Detail Layer Local Tone Mapping Result Global Tone Mapping Result

Intensity Calculation

Among results generated above, it's not that stable, sometimes one channel of R/G/B in result image will be more obvious, leaving the whole image too 'red' or 'green'. To further improve the results, we calculate the intensity using linear combination of R/G/B channels instead of simply averaging them. Here are the comparisons. First of all, the results become more stable. And we can see that in some cases, it really works and the result looks better.

Results with Average Intensity Results with Linear Combination of Intensity

Using Different Number of Images

In discussion above, the results are generated based on a whole sequence of source images under different exposures. Afterwards, we re-construct the HDR image by using part of the source images. Here, we sort the images based on exposure time, and then generate the HDR image based on No. 1/3/5/7/9 images (1/2 images), No. 1/5/9 images (1/4 images), No. 1/2/3/4/5 (darker 1/2), No. 3/4/5/6/7 (middle 1/2) and No. 5/6/7/8/9 (bright 1/2) respectively. We can see that if we choose images evenly, the result of 1/2 images still looks quite good. But if we further choose fewer images, the result looks horrible as the radiance map can't be well recovered. And if we choose darker/brighter 1/2 images, the result will look darker/brighter. Besides, if we choose middle/brighter images, there will be some pixels information missing, as those pixels can only be seen clearly in darker images.

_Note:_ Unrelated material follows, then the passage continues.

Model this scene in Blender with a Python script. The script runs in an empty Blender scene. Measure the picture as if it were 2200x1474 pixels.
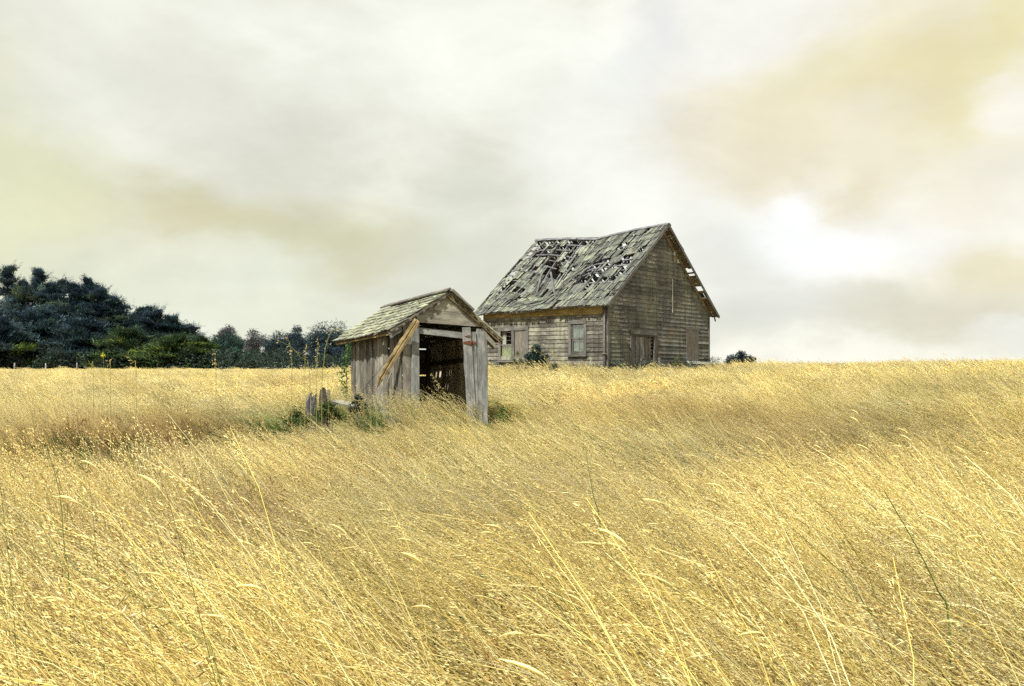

Use All Images Use 1/2 Images Use 1/4 Images
Use Darker 1/2 Images Use Middle 1/2 Images Use Brighter 1/4 Images

Similarly processing other sets of source images, we get similar results.

Use All Images Use 1/2 Images Use 1/4 Images
Use Darker 1/2 Images Use Middle 1/2 Images Use Brighter 1/4 Images
Use All Images Use 1/2 Images Use 1/4 Images
Use Darker 1/2 Images Use Middle 1/2 Images Use Brighter 1/4 Images

Local Tone Mapping II

Actually, we also implement another local tone mapping algorithm, referring to [Recovering High Dynamic Range Radiance Maps from Photographs], which atteunes the gradients for each pixel to compress the intensity for whole image so that the radiance value can be mapped to a smaller interval, i.e. [0, 255]. Basically, it creates a Gaussian pyramid for the radiance values to keep the ridges information and atteune largely for pixels with larger gradients but relatively slightly for pixels with smaller gradients. However, we didn't obtain quite satisfying results by this method, due to not good enough implementation.

Compressed Intensity Local Tone Mapping II Result

Efficiency

Both of global tone mapping and local tone mapping are pretty fast. The running time for whole process is around 2 seconds, varying with the actual size of images and the number of images as well as some paramters in code. Actually, here we use matrix to complete many computations, which accelerates the program quite a lot. Previouly, intead of using matrix, using for-loop to calculate, the running time is roughly around 40 seconds, most of which are spent on calculating the real radiance values for all pixels. But for local tone mapping II, it's slower, costing us around 50 seconds or even longer.